La violencia física era también usual, y frecuentemente iba ligada a los juegos y diversiones que se llevaban a cabo en la cárcel. Había juegos que consistían en ejercer la violencia por ejercerla, de forma muy similar a los niños de la secundaria que juegan a darse collejas. Ejemplo de esto es La Culebra, un juego en el que se apagan todas las velas y se persigue a otros presos con una soga recia, azotándolos al grito de «¡Que viene la culebra!» (De León, 2020: 110), o La Palomita, que era simple y llanamente colocar un papelito entre los dedos de un preso dormido y prenderle fuego para que se despertara con la quemadura (De León, 2020: 110). También había violencia derivada de partidas de naipes y otros juegos de azar, y peleas en el patio que parecían surgir de la nada y tan pronto como empezaban terminaban, dejando a presos heridos con las armas blancas que las prostitutas introducían de contrabando en la cárcel (De León, 2020: 108). No hablamos de simples navajas: los presos tenían a su alcance dagas, cuchillos e incluso espadas (De León, 2020: 108), lo cual es lógico si tenemos en cuenta que existía un extenso arsenal en manos de la población (Sánchez-Cid, 2011: 38).

Figura 2. La Cárcel Pública de Sevilla en el siglo XVI, corte de la mitad norte del edificio, hoy desaparecido. Fuente.

Sin embargo, esta violencia no impedía que hubiera un cierto sentido de comunidad entre los presos. Era, por ejemplo, muy extraño que hubiera delaciones entre los reclusos, como evidencia el caso del joven que se esconde dentro de la propia cárcel para huir de la justicia en total confianza de que los otros presos no iban a revelar su escondrijo (De León, 2020: 105), o el de los heridos de una pelea de patio que aún teniendo «una herida en la que cabe una mano a la altura del riñón» aseguraban que no había pasado nada y que no había culpables (De León, 2020: 206). Tampoco era extraña la cooperación entre presos para tratar de conseguir la libertad. En una ocasión un grupo de presos, confraternizando con los guardias (algo que no debía ser extraño, por lo que menciona De León), cogió la llave de la puerta y la presionó sobre una tablilla de cera disimuladamente. Otro preso hizo llegar la tablilla de cera, que era un negativo perfecto de la llave, a un cerrajero, para conseguir una copia de la llave y poder así escapar (De León, 2020: 202).

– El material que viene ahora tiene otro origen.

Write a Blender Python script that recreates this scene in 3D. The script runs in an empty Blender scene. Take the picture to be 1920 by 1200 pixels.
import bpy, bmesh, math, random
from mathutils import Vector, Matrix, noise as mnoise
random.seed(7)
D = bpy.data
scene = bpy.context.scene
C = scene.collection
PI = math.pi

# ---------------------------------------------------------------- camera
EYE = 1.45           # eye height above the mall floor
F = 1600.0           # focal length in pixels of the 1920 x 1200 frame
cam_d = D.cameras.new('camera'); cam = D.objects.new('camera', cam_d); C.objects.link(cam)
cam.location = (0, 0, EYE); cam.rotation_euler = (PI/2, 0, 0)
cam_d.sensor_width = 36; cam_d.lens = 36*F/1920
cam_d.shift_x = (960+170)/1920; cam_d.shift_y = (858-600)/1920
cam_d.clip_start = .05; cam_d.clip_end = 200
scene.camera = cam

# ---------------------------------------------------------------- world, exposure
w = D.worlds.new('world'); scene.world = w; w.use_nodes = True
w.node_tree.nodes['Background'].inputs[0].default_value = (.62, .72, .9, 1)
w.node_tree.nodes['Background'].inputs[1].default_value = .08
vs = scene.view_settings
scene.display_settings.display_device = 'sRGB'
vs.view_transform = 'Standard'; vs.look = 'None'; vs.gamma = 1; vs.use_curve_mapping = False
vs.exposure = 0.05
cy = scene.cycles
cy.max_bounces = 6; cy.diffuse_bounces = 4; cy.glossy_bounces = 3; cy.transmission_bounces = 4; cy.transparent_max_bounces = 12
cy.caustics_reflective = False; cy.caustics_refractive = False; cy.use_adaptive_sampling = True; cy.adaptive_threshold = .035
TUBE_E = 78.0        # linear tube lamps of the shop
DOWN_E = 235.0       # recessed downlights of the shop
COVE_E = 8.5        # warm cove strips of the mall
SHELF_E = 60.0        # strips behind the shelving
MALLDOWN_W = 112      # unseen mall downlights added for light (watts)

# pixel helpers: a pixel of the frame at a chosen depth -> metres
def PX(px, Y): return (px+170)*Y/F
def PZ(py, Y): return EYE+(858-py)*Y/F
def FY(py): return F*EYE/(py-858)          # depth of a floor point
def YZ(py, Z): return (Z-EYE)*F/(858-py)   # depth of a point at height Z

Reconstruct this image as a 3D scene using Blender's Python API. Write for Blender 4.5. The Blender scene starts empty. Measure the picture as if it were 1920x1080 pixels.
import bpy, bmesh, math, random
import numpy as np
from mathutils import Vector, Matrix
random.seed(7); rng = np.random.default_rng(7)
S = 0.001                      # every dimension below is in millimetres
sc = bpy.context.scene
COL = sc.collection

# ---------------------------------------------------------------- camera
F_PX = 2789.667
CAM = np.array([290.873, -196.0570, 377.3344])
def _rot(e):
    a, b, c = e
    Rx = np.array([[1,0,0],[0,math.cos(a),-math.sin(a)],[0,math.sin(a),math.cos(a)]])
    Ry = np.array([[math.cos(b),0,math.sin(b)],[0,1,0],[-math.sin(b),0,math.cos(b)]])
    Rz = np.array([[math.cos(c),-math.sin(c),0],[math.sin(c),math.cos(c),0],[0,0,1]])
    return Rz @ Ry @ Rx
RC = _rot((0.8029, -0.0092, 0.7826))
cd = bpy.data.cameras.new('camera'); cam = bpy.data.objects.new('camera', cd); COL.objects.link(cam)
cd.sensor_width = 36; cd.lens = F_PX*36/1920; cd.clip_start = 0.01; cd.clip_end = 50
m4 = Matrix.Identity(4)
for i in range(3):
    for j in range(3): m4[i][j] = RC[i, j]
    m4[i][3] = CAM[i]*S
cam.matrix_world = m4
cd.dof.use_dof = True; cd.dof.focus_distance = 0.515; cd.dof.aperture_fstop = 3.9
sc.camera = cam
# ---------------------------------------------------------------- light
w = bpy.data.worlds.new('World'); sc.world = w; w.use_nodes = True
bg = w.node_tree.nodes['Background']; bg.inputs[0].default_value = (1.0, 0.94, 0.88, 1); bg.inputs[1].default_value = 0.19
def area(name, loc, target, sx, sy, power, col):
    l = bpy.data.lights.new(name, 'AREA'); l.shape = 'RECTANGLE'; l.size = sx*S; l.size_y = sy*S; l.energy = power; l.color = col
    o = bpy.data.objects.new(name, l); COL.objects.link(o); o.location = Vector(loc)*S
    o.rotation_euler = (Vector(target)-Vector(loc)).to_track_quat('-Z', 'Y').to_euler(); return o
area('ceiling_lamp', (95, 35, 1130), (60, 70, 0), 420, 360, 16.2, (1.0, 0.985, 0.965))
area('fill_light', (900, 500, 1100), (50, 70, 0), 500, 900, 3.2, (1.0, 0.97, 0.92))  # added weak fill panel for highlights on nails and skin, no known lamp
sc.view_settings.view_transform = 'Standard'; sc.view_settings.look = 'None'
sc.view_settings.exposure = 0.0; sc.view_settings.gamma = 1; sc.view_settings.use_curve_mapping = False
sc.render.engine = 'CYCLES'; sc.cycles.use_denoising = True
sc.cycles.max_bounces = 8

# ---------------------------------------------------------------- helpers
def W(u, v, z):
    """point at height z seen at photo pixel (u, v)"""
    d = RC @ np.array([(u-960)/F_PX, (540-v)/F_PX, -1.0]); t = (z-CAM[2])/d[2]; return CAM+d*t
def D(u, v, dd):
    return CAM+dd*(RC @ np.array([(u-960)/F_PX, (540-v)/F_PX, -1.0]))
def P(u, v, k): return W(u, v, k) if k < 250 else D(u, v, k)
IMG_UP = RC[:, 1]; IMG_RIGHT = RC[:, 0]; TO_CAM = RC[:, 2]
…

A modo de conclusión, me gustaría destacar que el hecho de que la comunidad carcelaria, aunque era profundamente violenta, no dejaba de ser eso: una comunidad. No se puede decir que los presos supieran que eran parte de un colectivo marginado, pero sí sabían que todos ellos estaban en una situación poco favorable. Eran infractores de la ley, pero aún así respetaban las leyes no escritas de la comunidad en la que ingresaban al ser encarcelados, y se integraban dentro de los horarios y rituales del nuevo mundo al que pasaban a pertenecer. 

BIBLIOGRAFÍA

  • Beunza, J. M. I. (2004). El entramado social y político. In Historia de España en la Edad Moderna (pp. 53-77). Ariel.
  • Cabrera, P. J. (2002). Cárcel y exclusión. Revista del Ministerio de Trabajo y Asuntos sociales35, 83-120.
  • Caro, C. P. (1945). La Cárcel Real de Sevilla: Estudio histórico. Archivo hispalense: Revista histórica, literaria y artística, 4(11), 309-332.
  • Caro, C. P. (1945). La Cárcel Real de Sevilla.:(Continuación). Archivo hispalense: Revista histórica, literaria y artística, 5(12), 37-85.
  • Chaves, C. (1983). Relación de la Cárcel Real de Sevilla. Clásicos El Árbol.
  • De León, P. (2020). La mala vida en la Sevilla de 1600: memorias secretas de un jesuita. Renacimiento.
  • Márquez, T. F. (1996). La Cárcel Real de Sevilla. Laboratorio de Arte: Revista del Departamento de Historia del Arte, (9), 157-170.
  • Sánchez-Cid, F. J. (2011). La violencia contra la mujer en la Sevilla del Siglo de Oro (1569-1626). Secretariado de Publicaciones de la Universidad de Sevilla.